While other freshman girls, the ones who knew how to tease their bangs just right, were being asked out by senior boys, I was making close girlfriends. While popular girls were getting invited to parties and feeling enormous pressure to experiment with sex, drugs and alcohol, I had extra years to mature and get a good head on my shoulders before those things were even a possibility for me.

I spent time with my family, I read piles of books, I hung out with and laughed with friends, I played sports, and I studied hard. I was happy. I was able to be a kid, free from most of the peer pressure, because I was so far away from the possibility of popularity that I was left alone just to be. I figured out how to be me.

Now that I have my own children heading towards the tween and teen years, I’m hoping for a bit of awkwardness for them, too, a little cushion of time before the temptations and pressures of the risk-taking teenage years fully hit them. Time to develop dorky interests and tell stupid jokes with their friends instead of sexting and drinking and pretending that all this adult-ish stuff raining down on them doesn’t scare them.

Because it is scary. I remember a friend, one who’d been pressured to drink in the eighth grade with a group of friends, saying that as a young teen, she’d sometimes wished her parents had been stricter. She didn’t have awkwardness to protect her like I did; in my junior high, it was only the basketball players and cheerleaders drinking, so that wasn’t an issue for me. My friend hung out with a popular crowd, though. Without my cocoon of uncool, and without her parents placing firm limits, she was left vulnerable, and understandably, she gave in to the pressure.

As much as I might like to, I can’t guarantee my kids will be as uncool as their mama.
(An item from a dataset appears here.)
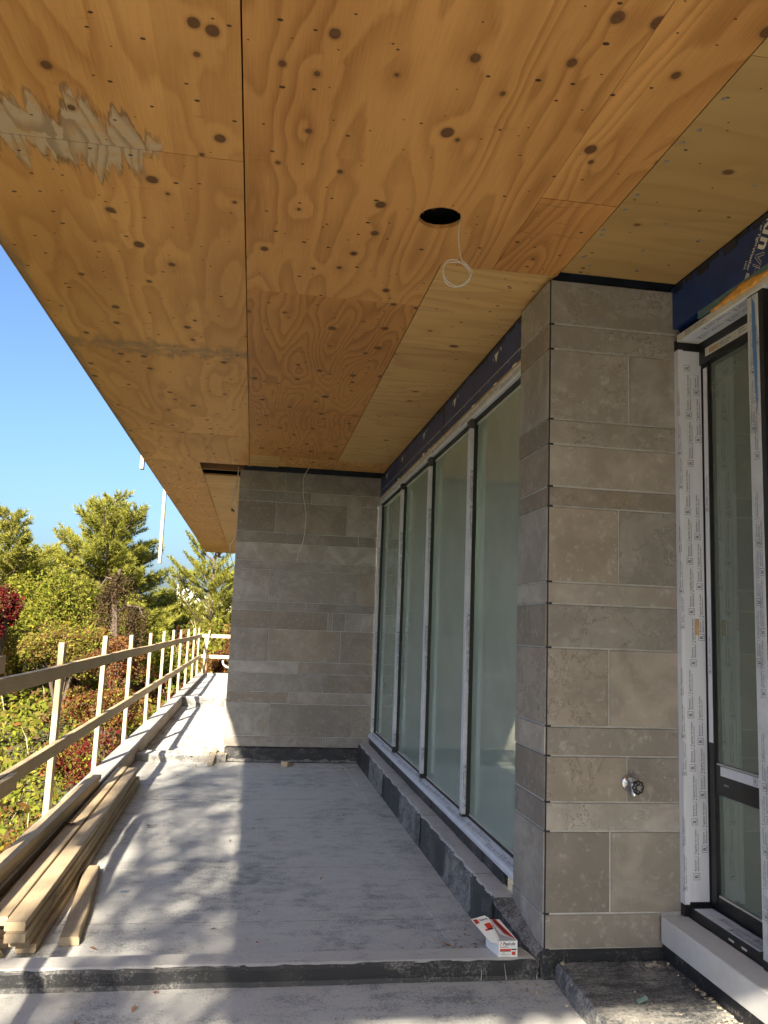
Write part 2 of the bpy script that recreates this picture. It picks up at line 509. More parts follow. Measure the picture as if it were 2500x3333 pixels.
leaf_mat('leaf_red', (0.0420, 0.0056, 0.0078), (0.1120, 0.0146, 0.0146), 0.18)
leaf_mat('leaf_brown', (0.0756, 0.0468, 0.0242), (0.1814, 0.1134, 0.0567))
leaf_mat('leaf_yellow', (0.2023, 0.1606, 0.0179), (0.3272, 0.2618, 0.0357))
leaf_mat('needle', (0.0982, 0.1157, 0.0198), (0.3465, 0.3307, 0.0644), 0.3)
leaf_mat('needle_dark', (0.0894, 0.1064, 0.0216), (0.3277, 0.3059, 0.0599), 0.25)
leaf_mat('vine_leaf', (0.0252, 0.0179, 0.0101), (0.0896, 0.0616, 0.0336), 0.2)
LEAVES = ['leaf_green', 'leaf_lime', 'leaf_olive', 'leaf_orange', 'leaf_red', 'leaf_brown', 'leaf_yellow']


# ------------------------------------------------------------------ mesh helpers
class MB:
    def __init__(self):
        self.v, self.f = [], []

    def add(self, vs, fs):
        o = len(self.v)
        self.v += [tuple(p) for p in vs]
        self.f += [tuple(i + o for i in q) for q in fs]
        return self

    def box(self, x0, x1, y0, y1, z0, z1):
        return self.add([(x0, y0, z0), (x1, y0, z0), (x1, y1, z0), (x0, y1, z0), (x0, y0, z1), (x1, y0, z1), (x1, y1, z1), (x0, y1, z1)],
                        [(0, 3, 2, 1), (4, 5, 6, 7), (0, 1, 5, 4), (1, 2, 6, 5), (2, 3, 7, 6), (3, 0, 4, 7)])

    def cbox(self, x0, x1, y0, y1, z0, z1, c=0.003):
        bm = bmesh.new()
        bmesh.ops.create_cube(bm, size=1)
        for v in bm.verts:
            v.co = ((x0 + x1) / 2 + v.co.x * (x1 - x0), (y0 + y1) / 2 + v.co.y * (y1 - y0), (z0 + z1) / 2 + v.co.z * (z1 - z0))
        bmesh.ops.bevel(bm, geom=bm.edges[:], offset=c, segments=1, affect='EDGES')
        return self.bm(bm)

    def bm(self, bm, mat=None):
        if mat is not None:
            bm.transform(mat)
        bm.verts.index_update()
        self.add([v.co[:] for v in bm.verts], [[v.index for v in f.verts] for f in bm.faces])
        bm.free()
        return self

    def tube(self, pts, r, n=8, cap=True):
        pts = [Vector(p) for p in pts]
        k = len(pts)
        rr = r if isinstance(r, (list, tuple)) else [r] * k
        up = Vector((0, 0, 1))
        vs, fs = [], []
        for i, p in enumerate(pts):
            d = (pts[min(i + 1, k - 1)] - pts[max(i - 1, 0)]).normalized()
            a = d.cross(up)
            if a.length < 1e-3:
                a = d.cross(Vector((1, 0, 0)))
            a.normalize()
            b = d.cross(a).normalized()
            for j in range(n):
                t = 2 * math.pi * j / n
                vs.append(p + (a * math.cos(t) + b * math.sin(t)) * rr[i])
        for i in range(k - 1):
            for j in range(n):
                j2 = (j + 1) % n
                fs.append((i * n + j, i * n + j2, (i + 1) * n + j2, (i + 1) * n + j))
        if cap:
            fs.append(tuple(range(n - 1, -1, -1)))
            fs.append(tuple((k - 1) * n + j for j in range(n)))
        return self.add(vs, fs)

    def lathe(self, prof, o, ax, n=20):
        o, ax = Vector(o), Vector(ax).normalized()
        a = ax.cross(Vector((0.3, 0.1, 1))).normalized()
        b = ax.cross(a).normalized()
        vs, fs = [], []
        for (h, r) in prof:
            for j in range(n):
                t = 2 * math.pi * j / n
                vs.append(o + ax * h + (a * math.cos(t) + b * math.sin(t)) * r)
        for i in range(len(prof) - 1):
            for j in range(n):
                j2 = (j + 1) % n
                fs.append((i * n + j, i * n + j2, (i + 1) * n + j2, (i + 1) * n + j))
        fs.append(tuple(range(n - 1, -1, -1)))
        fs.append(tuple((len(prof) - 1) * n + j for j in range(n)))
        return self.add(vs, fs)

    def build(self, name, mat, parent=None, smooth=False):
        o = self._build(name, mat, parent, smooth)
        if name.endswith('_print') or name == 'board_stamp':
            o['kind'] = 'stuff'
        return o

    def _build(self, name, mat, parent=None, smooth=False):
        me = bpy.data.meshes.new(name)
        off = Vector((0, 0, 0))
        if parent is not None:
            off = world_loc(parent)
        me.from_pydata([(v[0] - off.x, v[1] - off.y, v[2] - off.z) for v in self.v], [], self.f)
        me.materials.append(M[mat] if isinstance(mat, str) else mat)
        bm = bmesh.new()
        bm.from_mesh(me)
        bmesh.ops.recalc_face_normals(bm, faces=bm.faces[:])
        bm.to_mesh(me)
        bm.free()
        if smooth:
            me.polygons.foreach_set('use_smooth', [True] * len(me.polygons))
        o = bpy.data.objects.new(name, me)
        COL.objects.link(o)
        o.parent = parent
        return o


def world_loc(o):
    p = Vector((0, 0, 0))
    while o is not None:
        p += o.location
        o = o.parent
    return p


def tag(o, label=None, cat=None, group=None, kind=None):
    if label:
        o['label'] = label
    if cat:
        o['category'] = cat
    if group:
        o['group'] = group
    if kind:
        o['kind'] = kind
    return o


def empty(name, loc=(0, 0, 0), label=None, cat=None, group=None, kind=None):
    o = bpy.data.objects.new(name, None)
    o.empty_display_size = 0.2
    COL.objects.link(o)
    o.location = loc
    return tag(o, label, cat, group, kind)


def box(name, mat, b, parent=None, c=None):
    m = MB()
    m.cbox(*b, c) if c else m.box(*b)
    return m.build(name, mat, parent)


def quick(name, V, F, mats, mi, parent=None, origin=(0, 0, 0)):
    """numpy mesh: V (n,3), F (m,k)"""
    me = bpy.data.meshes.new(name)
    V = np.asarray(V, np.float32) - np.asarray(origin, np.float32)
    F = np.asarray(F, np.int32)
    k = F.shape[1]
    me.vertices.add(len(V))
    me.vertices.foreach_set('co', V.ravel())
    me.loops.add(F.size)
    me.loops.foreach_set('vertex_index', F.ravel())
    me.polygons.add(len(F))
    me.polygons.foreach_set('loop_start', np.arange(0, F.size, k, dtype=np.int32))
    for m in mats:
        me.materials.append(M[m])
    if mi is not None:
        me.polygons.foreach_set('material_index', np.asarray(mi, np.int32))
    me.update(calc_edges=True)
    o = bpy.data.objects.new(name, me)
    COL.objects.link(o)
    o.parent = parent
    return o


_txt = {}


def glyphs(body, size=1.0, bold=0.0, shear=0.0, outline=None):
    key = (body, size, bold, shear)
    if key in _txt:
        return _txt[key]
    cu = bpy.data.curves.new('lettering', 'FONT')
    cu.body = body
    cu.size = size
    cu.resolution_u = 2
    cu.offset = bold
    cu.shear = shear
    ob = bpy.data.objects.new('lettering', cu)
    COL.objects.link(ob)
    dg = bpy.context.evaluated_depsgraph_get()
    me = ob.evaluated_get(dg).to_mesh()
    V = np.array([v.co[:2] for v in me.vertices], float).reshape(-1, 2)
    F = [tuple(p.vertices) for p in me.polygons]
    ob.evaluated_get(dg).to_mesh_clear()
    bpy.data.objects.remove(ob)
    bpy.data.curves.remove(cu)
    _txt[key] = (V, F)
    return V, F


class Print:
    """flat lettering laid on a surface: origin O, reading axis A, up axis B"""
    def __init__(self, O, A, B):
        self.O, self.A, self.B = Vector(O), Vector(A).normalized(), Vector(B).normalized()
        self.mb = MB()

    def pt(self, u, v):
        return self.O + self.A * u + self.B * v

    def text(self, s, u, v, size, bold=0.0, shear=0.0, sx=1.0):
        V, F = glyphs(s, 1.0, bold, shear)
        self.mb.add([self.pt(u + x * size * sx, v + y * size) for x, y in V], F)
        return self

    def rect(self, u0, u1, v0, v1):
        self.mb.add([self.pt(u0, v0), self.pt(u1, v0), self.pt(u1, v1), self.pt(u0, v1)], [(0, 1, 2, 3)])
        return self

    def frame(self, u0, u1, v0, v1, w):
        self.rect(u0, u1, v0, v0 + w).rect(u0, u1, v1 - w, v1).rect(u0, u0 + w, v0 + w, v1 - w).rect(u1 - w, u1, v0 + w, v1 - w)
        return self

    def poly(self, pts):
        self.mb.add([self.pt(*p) for p in pts], [tuple(range(len(pts)))])
        return self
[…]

So, what to do? I found answers in Lisa Damour’s Untangled: Guiding Teenage Girls Through the Seven Transitions Into Adulthood, a terrific new book on parenting teen girls that I recently reviewed. Untangled focuses specifically on girls, but much of its sound advice is just as applicable to our teen boys.
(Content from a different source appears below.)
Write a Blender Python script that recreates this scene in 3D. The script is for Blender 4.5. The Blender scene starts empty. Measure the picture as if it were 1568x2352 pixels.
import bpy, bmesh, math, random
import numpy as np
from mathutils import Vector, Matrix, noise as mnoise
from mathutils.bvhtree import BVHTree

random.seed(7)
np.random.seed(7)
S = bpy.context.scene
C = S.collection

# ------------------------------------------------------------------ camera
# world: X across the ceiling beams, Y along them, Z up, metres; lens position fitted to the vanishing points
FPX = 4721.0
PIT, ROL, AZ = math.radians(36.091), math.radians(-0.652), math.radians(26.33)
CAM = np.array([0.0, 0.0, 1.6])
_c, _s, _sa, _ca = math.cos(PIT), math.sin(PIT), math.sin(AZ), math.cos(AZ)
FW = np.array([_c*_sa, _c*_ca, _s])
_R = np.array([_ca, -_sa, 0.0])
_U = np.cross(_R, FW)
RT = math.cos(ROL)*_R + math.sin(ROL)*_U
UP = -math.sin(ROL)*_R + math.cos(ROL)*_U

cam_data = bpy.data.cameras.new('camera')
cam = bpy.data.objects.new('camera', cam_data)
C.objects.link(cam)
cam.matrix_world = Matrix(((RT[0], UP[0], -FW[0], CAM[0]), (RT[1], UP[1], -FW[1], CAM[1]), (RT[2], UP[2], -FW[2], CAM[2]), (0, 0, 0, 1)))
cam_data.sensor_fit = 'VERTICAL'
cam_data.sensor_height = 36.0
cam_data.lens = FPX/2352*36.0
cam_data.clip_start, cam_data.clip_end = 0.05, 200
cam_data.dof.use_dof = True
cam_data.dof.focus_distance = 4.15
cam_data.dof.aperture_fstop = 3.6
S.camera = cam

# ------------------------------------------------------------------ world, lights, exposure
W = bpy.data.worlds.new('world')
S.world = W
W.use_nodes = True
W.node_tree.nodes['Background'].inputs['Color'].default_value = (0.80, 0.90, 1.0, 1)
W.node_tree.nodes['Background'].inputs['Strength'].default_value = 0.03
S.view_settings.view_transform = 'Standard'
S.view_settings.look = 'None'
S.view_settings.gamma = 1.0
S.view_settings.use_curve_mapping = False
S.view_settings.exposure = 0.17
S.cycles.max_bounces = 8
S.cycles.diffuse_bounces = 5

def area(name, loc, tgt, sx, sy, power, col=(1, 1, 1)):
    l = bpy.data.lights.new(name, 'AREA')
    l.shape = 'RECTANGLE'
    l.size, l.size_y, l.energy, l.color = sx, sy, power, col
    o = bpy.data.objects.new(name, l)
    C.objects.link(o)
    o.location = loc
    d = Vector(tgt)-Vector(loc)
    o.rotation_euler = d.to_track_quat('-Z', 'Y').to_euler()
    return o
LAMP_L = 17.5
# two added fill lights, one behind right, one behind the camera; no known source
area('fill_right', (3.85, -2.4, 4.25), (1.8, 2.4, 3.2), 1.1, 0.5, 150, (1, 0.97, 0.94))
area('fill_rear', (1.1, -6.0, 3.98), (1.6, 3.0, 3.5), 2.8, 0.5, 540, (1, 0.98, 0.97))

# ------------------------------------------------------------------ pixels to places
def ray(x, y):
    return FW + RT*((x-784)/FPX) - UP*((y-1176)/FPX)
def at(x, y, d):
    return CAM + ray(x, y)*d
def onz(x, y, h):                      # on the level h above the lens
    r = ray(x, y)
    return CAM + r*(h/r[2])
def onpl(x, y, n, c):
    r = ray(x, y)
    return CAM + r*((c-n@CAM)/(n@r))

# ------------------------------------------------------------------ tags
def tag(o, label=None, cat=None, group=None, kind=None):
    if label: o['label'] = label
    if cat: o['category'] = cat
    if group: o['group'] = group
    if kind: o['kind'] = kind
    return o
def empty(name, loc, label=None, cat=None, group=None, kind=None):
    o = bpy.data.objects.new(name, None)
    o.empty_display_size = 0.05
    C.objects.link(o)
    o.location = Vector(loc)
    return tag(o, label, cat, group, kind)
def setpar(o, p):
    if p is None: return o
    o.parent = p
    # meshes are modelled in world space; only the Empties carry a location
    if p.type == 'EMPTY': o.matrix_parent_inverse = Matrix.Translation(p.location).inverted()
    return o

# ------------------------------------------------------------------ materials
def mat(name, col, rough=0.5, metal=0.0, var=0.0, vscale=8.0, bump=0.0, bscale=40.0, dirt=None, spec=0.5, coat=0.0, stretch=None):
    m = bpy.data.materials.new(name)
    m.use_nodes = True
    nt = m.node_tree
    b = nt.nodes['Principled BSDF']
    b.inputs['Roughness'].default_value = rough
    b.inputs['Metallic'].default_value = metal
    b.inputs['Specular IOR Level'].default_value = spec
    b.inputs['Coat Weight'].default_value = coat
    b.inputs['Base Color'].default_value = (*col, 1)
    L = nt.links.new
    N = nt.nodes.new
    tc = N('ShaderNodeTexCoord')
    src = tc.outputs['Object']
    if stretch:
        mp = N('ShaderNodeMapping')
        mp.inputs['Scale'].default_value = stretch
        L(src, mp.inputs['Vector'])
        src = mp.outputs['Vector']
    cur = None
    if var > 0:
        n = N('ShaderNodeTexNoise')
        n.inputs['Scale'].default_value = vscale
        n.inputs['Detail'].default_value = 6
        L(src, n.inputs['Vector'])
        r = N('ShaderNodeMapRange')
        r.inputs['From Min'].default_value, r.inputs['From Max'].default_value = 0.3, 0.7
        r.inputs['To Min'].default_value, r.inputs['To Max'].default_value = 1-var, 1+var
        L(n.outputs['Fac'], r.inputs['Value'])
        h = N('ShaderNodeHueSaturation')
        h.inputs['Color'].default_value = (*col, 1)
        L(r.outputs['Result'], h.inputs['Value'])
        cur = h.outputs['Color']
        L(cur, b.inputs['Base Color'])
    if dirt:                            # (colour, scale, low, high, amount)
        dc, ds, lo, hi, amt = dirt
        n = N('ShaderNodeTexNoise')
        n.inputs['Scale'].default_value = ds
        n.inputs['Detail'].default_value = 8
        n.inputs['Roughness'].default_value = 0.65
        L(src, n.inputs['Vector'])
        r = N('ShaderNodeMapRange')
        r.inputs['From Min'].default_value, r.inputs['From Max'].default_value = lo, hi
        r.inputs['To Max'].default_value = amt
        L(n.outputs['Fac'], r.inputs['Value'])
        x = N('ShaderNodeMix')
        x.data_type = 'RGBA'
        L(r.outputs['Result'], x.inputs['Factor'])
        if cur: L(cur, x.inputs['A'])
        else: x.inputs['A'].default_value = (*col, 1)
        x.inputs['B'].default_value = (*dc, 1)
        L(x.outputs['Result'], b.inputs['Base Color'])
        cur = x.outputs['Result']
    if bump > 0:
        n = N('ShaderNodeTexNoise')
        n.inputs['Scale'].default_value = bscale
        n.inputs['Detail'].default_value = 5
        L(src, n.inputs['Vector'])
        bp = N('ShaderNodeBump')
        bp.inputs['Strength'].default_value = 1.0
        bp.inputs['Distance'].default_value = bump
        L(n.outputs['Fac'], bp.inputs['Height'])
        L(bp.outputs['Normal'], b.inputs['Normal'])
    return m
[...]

When peer pressures loom large, Damour advises avoiding extremes. If we threaten kids with dire punishments, are they really going to call us to pick them up from the party that’s gotten out of control? Nope, they’re going to stay there and remain in danger. Neither does Damour favor making BFFs with our teens and partying with them in hopes of keeping them safe.

Instead, Damour says, “the safest girls are the ones who can point to their parents’ ‘crazy rules’ to avoid risky behavior […] [W]hen her friends are around feel free to be as kind and engaging as your daughter can stand, but stay firmly in your role of boring middle-aged parent so that she can paint you as the bad guy when needed.” Then, at the party they can say, for example, that their mom can smell pot from a mile away and that mom will absolutely freak out and punish the hell out of them if they smoke it. Whether or not that’s technically true, we play the role of the no-fun adult, and the kid doesn’t lose face in front of his or her friends.

Essentially, we parents are not supposed to be cool. This job is perfect for me! Who knew, all those permed years ago, that I was actually in training for this most critical phase of my life? It’s the second coming of uncool, if you will.

Bring on the teen years, kids, and I’ll bring the nerdiness.